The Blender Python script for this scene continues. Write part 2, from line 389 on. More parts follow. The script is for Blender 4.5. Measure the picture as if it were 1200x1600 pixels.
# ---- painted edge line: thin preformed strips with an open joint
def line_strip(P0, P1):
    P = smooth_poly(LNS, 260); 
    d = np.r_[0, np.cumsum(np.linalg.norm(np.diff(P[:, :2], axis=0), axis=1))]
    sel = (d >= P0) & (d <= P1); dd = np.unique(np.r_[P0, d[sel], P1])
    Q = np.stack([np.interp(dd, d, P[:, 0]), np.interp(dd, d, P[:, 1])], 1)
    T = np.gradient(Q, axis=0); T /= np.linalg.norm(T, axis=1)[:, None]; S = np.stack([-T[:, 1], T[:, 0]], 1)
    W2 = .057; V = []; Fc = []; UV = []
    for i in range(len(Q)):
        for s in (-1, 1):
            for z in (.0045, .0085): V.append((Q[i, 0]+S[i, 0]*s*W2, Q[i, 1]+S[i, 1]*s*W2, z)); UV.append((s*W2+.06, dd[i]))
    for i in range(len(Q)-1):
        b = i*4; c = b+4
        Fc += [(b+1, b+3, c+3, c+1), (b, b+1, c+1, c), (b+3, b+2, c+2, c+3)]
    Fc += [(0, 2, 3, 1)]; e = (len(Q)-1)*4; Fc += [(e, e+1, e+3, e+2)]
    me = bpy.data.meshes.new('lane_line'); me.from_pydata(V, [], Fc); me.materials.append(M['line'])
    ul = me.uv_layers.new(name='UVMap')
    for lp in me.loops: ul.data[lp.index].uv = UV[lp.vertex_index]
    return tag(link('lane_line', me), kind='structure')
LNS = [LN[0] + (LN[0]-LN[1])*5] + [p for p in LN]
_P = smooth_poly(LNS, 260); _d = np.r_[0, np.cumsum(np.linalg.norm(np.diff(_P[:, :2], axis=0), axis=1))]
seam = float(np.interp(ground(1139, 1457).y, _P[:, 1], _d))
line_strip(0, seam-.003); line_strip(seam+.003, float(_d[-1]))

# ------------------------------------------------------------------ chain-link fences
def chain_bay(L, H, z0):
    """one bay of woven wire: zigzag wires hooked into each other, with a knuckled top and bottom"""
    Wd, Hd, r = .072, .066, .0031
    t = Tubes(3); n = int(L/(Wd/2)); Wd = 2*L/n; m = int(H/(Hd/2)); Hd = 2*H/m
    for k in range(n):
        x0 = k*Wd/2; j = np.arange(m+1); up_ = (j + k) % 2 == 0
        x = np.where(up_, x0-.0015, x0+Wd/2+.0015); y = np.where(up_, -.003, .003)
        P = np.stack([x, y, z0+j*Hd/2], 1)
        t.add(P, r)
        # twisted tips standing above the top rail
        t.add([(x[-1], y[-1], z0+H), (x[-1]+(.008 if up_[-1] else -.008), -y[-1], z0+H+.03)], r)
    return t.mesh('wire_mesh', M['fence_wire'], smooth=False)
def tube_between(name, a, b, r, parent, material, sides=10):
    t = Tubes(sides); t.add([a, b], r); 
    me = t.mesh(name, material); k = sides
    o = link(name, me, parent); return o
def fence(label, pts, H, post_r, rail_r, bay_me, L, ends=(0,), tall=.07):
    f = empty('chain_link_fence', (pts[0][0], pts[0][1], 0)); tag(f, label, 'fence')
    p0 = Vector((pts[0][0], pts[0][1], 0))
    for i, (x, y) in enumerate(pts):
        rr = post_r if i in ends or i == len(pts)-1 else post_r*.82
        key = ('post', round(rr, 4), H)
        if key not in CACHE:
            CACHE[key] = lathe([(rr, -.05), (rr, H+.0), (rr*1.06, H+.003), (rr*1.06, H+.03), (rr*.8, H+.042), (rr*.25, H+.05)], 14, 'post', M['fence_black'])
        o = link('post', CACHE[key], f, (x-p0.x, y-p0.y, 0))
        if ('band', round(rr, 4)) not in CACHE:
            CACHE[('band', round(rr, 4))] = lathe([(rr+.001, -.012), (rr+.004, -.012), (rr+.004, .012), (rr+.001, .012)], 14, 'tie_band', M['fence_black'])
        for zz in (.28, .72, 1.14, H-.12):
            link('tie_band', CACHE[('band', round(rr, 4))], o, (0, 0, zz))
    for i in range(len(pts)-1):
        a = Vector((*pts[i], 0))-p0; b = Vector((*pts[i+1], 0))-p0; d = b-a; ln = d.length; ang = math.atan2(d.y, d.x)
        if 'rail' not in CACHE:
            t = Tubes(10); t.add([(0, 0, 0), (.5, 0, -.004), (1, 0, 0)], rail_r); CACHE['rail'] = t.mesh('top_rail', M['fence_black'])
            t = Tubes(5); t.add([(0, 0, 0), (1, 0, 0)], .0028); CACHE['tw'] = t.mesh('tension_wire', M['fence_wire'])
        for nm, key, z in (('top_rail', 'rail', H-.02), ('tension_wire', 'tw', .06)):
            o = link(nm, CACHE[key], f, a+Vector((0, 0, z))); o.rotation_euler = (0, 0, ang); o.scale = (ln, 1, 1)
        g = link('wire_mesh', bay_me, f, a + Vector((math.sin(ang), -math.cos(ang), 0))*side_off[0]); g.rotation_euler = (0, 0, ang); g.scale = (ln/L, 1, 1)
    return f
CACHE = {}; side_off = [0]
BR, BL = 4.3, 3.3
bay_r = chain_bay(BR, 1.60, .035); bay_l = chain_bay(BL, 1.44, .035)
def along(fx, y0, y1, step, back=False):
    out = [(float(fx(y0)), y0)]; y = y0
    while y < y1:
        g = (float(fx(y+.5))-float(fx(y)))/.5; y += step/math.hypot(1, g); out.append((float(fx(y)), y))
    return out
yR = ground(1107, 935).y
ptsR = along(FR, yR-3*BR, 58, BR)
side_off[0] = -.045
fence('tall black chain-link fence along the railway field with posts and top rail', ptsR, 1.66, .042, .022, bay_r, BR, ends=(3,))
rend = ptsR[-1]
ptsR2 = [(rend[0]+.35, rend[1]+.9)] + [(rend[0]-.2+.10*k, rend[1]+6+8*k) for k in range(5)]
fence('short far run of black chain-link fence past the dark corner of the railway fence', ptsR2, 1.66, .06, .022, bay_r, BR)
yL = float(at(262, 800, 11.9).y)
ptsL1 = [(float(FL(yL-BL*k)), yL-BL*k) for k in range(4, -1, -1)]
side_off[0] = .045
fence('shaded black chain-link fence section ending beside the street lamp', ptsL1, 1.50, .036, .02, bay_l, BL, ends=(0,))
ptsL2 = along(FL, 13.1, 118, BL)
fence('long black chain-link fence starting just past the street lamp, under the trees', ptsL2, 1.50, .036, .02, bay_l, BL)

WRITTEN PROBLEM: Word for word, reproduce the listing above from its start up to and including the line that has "line_strip(0, seam-.003); line_strip(seam+.003, float(_d[-1]))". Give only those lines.

ANSWER BELOW:
The Blender Python script for this scene continues. Write part 2, from line 389 on. More parts follow. The script is for Blender 4.5. Measure the picture as if it were 1200x1600 pixels.
# ---- painted edge line: thin preformed strips with an open joint
def line_strip(P0, P1):
    P = smooth_poly(LNS, 260); 
    d = np.r_[0, np.cumsum(np.linalg.norm(np.diff(P[:, :2], axis=0), axis=1))]
    sel = (d >= P0) & (d <= P1); dd = np.unique(np.r_[P0, d[sel], P1])
    Q = np.stack([np.interp(dd, d, P[:, 0]), np.interp(dd, d, P[:, 1])], 1)
    T = np.gradient(Q, axis=0); T /= np.linalg.norm(T, axis=1)[:, None]; S = np.stack([-T[:, 1], T[:, 0]], 1)
    W2 = .057; V = []; Fc = []; UV = []
    for i in range(len(Q)):
        for s in (-1, 1):
            for z in (.0045, .0085): V.append((Q[i, 0]+S[i, 0]*s*W2, Q[i, 1]+S[i, 1]*s*W2, z)); UV.append((s*W2+.06, dd[i]))
    for i in range(len(Q)-1):
        b = i*4; c = b+4
        Fc += [(b+1, b+3, c+3, c+1), (b, b+1, c+1, c), (b+3, b+2, c+2, c+3)]
    Fc += [(0, 2, 3, 1)]; e = (len(Q)-1)*4; Fc += [(e, e+1, e+3, e+2)]
    me = bpy.data.meshes.new('lane_line'); me.from_pydata(V, [], Fc); me.materials.append(M['line'])
    ul = me.uv_layers.new(name='UVMap')
    for lp in me.loops: ul.data[lp.index].uv = UV[lp.vertex_index]
    return tag(link('lane_line', me), kind='structure')
LNS = [LN[0] + (LN[0]-LN[1])*5] + [p for p in LN]
_P = smooth_poly(LNS, 260); _d = np.r_[0, np.cumsum(np.linalg.norm(np.diff(_P[:, :2], axis=0), axis=1))]
seam = float(np.interp(ground(1139, 1457).y, _P[:, 1], _d))
line_strip(0, seam-.003); line_strip(seam+.003, float(_d[-1]))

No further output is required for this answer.